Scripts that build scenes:
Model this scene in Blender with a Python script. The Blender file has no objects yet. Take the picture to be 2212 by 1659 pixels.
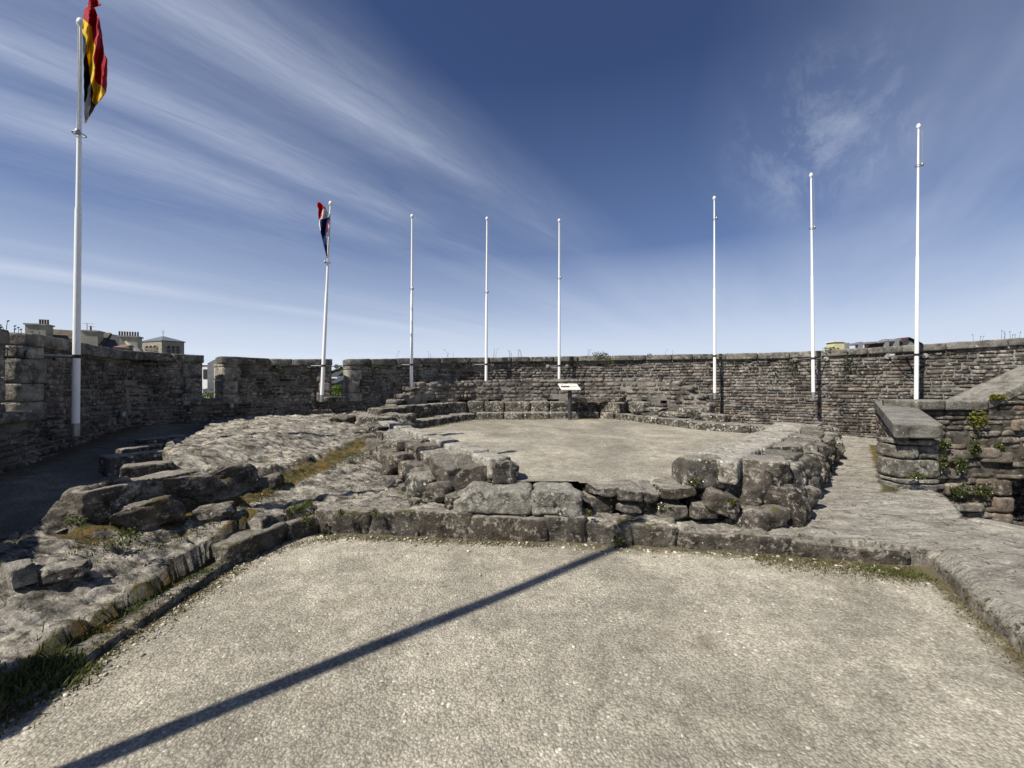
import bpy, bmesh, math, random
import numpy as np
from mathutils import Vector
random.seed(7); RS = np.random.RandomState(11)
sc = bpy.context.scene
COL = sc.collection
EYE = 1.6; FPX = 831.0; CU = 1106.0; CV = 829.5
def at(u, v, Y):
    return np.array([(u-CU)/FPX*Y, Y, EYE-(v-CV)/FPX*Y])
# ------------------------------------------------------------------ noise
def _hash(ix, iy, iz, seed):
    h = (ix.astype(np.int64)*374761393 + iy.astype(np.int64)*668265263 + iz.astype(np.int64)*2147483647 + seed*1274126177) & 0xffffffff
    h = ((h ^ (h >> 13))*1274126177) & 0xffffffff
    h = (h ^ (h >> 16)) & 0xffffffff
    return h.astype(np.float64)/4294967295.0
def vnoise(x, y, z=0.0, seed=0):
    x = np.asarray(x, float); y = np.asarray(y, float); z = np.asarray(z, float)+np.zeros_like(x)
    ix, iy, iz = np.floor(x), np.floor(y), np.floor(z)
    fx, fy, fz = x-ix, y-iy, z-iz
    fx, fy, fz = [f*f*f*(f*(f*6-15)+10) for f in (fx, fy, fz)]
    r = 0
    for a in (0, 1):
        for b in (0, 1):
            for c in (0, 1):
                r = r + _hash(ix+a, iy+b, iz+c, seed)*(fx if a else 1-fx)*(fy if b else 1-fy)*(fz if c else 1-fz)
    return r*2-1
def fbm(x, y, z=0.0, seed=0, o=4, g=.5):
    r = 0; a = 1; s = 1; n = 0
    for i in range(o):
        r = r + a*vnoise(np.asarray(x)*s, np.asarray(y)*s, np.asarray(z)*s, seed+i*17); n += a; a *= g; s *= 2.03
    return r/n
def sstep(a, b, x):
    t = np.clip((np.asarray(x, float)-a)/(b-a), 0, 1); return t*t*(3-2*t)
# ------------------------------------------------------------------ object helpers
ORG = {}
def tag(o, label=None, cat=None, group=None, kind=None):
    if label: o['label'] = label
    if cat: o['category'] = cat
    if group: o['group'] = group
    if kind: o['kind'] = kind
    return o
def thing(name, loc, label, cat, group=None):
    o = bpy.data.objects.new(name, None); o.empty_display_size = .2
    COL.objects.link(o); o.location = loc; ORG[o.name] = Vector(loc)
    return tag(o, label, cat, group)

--

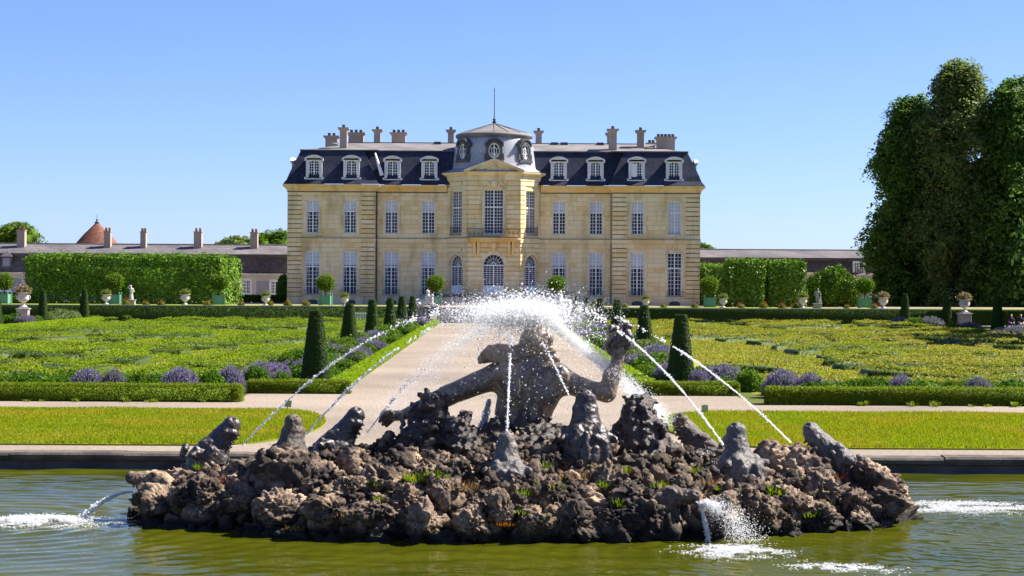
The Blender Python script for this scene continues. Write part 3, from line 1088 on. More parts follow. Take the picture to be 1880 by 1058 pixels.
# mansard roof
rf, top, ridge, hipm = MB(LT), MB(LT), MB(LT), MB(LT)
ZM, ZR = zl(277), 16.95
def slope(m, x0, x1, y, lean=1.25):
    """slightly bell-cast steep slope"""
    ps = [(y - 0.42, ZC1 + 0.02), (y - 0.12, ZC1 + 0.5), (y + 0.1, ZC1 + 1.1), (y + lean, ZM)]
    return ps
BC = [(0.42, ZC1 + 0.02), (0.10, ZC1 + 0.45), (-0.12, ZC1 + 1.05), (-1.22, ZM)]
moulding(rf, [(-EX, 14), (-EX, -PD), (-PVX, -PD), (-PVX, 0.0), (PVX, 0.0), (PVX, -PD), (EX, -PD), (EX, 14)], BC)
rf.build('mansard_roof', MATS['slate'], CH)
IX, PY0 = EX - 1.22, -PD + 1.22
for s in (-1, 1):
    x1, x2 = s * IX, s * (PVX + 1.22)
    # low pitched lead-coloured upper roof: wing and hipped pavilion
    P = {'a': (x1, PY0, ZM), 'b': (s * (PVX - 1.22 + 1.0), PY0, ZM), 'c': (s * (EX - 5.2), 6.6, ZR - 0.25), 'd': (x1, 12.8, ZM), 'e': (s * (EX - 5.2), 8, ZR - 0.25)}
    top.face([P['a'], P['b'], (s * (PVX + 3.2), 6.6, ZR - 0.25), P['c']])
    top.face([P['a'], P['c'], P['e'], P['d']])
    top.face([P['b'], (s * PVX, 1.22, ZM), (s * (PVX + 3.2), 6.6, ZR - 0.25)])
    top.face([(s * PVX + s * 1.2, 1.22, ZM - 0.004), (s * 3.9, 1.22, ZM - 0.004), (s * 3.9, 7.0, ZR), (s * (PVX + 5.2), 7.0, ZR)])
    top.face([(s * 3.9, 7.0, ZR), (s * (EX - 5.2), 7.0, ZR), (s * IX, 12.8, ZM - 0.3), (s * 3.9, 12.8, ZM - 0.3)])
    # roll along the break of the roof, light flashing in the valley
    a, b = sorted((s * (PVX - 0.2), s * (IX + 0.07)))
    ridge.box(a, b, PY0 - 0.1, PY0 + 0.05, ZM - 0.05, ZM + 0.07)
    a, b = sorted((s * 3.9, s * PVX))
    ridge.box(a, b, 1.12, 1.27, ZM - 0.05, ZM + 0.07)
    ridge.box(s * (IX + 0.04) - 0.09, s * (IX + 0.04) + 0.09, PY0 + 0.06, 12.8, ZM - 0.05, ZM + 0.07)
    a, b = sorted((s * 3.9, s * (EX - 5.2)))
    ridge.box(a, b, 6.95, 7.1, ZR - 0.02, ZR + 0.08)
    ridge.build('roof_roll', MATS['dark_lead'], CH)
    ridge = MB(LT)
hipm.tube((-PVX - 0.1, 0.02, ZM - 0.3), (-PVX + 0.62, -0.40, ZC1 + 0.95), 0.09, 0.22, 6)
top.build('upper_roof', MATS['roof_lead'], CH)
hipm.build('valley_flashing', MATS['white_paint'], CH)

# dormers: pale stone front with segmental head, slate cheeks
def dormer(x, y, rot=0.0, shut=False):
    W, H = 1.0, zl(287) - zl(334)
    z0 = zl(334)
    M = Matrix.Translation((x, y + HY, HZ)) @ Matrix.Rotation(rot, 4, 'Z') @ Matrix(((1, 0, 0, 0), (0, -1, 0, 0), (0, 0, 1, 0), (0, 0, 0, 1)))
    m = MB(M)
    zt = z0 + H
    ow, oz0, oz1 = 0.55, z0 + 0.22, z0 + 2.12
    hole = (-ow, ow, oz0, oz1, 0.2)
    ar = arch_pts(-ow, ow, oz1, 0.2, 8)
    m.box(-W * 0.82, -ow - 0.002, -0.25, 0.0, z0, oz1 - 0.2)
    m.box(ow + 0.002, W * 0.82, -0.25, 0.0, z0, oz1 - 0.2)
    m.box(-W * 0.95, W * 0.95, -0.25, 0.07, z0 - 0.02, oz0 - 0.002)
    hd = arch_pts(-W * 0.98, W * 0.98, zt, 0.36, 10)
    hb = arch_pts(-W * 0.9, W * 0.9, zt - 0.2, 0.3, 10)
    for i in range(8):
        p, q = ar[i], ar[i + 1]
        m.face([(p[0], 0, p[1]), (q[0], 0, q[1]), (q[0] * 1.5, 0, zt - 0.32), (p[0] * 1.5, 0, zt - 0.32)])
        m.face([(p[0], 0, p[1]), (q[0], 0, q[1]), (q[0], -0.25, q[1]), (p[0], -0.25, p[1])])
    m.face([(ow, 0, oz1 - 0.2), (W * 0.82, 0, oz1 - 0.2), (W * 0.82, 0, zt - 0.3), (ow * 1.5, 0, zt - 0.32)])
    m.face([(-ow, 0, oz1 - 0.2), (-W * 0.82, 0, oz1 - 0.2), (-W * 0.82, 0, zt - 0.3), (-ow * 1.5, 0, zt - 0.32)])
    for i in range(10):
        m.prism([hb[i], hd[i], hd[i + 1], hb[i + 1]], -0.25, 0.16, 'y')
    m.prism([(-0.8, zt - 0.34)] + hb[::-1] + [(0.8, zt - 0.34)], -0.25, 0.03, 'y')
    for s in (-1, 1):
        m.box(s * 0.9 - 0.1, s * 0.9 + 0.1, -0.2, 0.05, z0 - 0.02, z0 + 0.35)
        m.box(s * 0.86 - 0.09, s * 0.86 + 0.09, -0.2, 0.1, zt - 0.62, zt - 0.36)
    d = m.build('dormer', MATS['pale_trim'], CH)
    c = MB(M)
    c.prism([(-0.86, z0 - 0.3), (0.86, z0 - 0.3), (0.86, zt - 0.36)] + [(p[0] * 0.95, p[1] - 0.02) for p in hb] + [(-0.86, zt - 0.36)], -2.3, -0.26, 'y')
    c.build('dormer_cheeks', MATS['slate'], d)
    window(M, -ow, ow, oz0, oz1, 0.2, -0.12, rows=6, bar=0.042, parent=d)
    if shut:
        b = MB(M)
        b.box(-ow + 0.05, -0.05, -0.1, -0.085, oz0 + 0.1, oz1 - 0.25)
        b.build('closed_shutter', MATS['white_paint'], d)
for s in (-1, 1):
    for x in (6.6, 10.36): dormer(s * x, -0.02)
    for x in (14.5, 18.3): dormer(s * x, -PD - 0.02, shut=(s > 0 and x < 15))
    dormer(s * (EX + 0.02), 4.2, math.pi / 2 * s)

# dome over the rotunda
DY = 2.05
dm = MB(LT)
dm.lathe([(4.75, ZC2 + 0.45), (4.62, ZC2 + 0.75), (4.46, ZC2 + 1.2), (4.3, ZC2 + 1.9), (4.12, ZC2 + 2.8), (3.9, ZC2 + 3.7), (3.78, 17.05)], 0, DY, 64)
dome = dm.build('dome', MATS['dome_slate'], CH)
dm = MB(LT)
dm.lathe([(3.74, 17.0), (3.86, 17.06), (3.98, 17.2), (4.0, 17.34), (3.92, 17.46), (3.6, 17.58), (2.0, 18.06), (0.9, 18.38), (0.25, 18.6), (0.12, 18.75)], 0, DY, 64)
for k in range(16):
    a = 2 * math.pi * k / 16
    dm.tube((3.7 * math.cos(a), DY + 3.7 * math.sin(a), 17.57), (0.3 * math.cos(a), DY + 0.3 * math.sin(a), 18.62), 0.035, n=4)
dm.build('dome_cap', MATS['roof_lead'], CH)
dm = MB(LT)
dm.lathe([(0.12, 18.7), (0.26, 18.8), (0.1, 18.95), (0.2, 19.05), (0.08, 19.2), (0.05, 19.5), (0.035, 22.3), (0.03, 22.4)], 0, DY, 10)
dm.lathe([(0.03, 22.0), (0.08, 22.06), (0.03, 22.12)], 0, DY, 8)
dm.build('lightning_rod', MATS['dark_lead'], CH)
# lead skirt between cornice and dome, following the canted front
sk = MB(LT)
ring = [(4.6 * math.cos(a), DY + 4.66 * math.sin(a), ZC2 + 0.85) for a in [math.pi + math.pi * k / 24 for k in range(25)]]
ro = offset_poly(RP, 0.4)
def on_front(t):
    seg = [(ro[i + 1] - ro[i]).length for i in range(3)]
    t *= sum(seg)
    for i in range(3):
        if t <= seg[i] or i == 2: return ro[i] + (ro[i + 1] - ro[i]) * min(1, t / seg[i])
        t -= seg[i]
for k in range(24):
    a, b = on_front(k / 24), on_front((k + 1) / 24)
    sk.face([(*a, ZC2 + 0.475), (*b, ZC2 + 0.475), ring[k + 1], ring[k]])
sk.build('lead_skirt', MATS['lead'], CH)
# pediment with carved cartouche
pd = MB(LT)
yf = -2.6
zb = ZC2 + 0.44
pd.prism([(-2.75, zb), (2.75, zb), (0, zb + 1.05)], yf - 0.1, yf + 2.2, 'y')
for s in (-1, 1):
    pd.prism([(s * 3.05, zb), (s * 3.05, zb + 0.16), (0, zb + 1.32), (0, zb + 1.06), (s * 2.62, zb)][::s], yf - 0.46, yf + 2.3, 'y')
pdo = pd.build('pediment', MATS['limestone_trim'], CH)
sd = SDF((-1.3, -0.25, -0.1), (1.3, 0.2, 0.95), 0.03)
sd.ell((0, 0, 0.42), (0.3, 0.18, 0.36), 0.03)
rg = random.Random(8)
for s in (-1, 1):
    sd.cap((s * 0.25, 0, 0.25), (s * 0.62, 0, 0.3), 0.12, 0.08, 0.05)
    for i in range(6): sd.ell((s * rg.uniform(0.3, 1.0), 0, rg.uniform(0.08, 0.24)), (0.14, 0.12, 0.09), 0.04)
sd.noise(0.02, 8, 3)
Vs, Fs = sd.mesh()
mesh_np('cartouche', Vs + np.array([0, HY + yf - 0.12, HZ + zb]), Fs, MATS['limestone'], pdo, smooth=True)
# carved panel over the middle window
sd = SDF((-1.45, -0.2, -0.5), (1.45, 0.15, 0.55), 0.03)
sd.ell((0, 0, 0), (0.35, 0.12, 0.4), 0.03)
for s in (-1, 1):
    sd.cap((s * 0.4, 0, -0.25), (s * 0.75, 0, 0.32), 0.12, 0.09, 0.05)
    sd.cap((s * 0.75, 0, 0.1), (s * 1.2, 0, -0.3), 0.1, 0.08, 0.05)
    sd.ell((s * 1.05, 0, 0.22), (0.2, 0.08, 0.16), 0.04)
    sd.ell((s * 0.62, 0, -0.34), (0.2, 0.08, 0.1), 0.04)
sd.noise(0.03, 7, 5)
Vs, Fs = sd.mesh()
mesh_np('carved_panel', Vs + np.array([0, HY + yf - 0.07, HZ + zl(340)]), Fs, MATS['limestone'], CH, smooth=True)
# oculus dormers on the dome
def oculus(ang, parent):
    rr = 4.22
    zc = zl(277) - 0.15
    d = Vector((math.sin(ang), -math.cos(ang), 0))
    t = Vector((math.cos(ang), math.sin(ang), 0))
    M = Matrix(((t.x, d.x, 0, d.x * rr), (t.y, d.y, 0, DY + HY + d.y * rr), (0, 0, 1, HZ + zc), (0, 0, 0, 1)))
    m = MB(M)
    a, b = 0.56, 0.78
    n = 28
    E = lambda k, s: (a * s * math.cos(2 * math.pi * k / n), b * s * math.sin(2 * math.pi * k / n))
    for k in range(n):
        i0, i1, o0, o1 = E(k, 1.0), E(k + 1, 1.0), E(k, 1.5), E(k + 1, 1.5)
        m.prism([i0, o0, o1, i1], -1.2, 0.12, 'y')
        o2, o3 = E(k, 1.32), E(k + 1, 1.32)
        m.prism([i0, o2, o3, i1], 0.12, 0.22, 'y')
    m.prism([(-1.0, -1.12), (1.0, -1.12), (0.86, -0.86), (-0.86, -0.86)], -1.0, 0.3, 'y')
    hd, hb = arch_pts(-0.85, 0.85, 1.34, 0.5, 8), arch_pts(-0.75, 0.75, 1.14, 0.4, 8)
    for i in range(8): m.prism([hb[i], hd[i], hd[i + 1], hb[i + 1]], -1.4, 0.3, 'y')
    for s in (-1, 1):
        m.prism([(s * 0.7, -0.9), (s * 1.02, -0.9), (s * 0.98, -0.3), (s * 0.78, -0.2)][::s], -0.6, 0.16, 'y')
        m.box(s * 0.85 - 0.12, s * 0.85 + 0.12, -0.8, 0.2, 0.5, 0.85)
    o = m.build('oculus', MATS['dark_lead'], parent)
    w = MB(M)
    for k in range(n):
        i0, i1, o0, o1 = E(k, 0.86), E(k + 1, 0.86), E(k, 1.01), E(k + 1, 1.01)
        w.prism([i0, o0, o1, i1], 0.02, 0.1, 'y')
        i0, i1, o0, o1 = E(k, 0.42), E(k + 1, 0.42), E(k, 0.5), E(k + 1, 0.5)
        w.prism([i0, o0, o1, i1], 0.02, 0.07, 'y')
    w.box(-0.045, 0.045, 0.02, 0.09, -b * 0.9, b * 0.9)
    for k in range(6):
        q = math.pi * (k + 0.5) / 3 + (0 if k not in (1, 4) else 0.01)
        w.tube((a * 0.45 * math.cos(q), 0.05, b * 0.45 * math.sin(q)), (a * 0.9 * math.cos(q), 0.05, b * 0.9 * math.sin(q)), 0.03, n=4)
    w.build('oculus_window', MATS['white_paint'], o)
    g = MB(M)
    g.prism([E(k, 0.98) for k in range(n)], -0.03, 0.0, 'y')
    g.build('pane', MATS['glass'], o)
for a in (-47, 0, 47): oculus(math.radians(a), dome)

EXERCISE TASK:
Go through the listing above and pull out each line containing the word "from".

FINISHED ANSWER:
from mathutils import Vector
The Blender Python script for this scene continues. Write part 3, from line 1088 on. More parts follow. Take the picture to be 1880 by 1058 pixels.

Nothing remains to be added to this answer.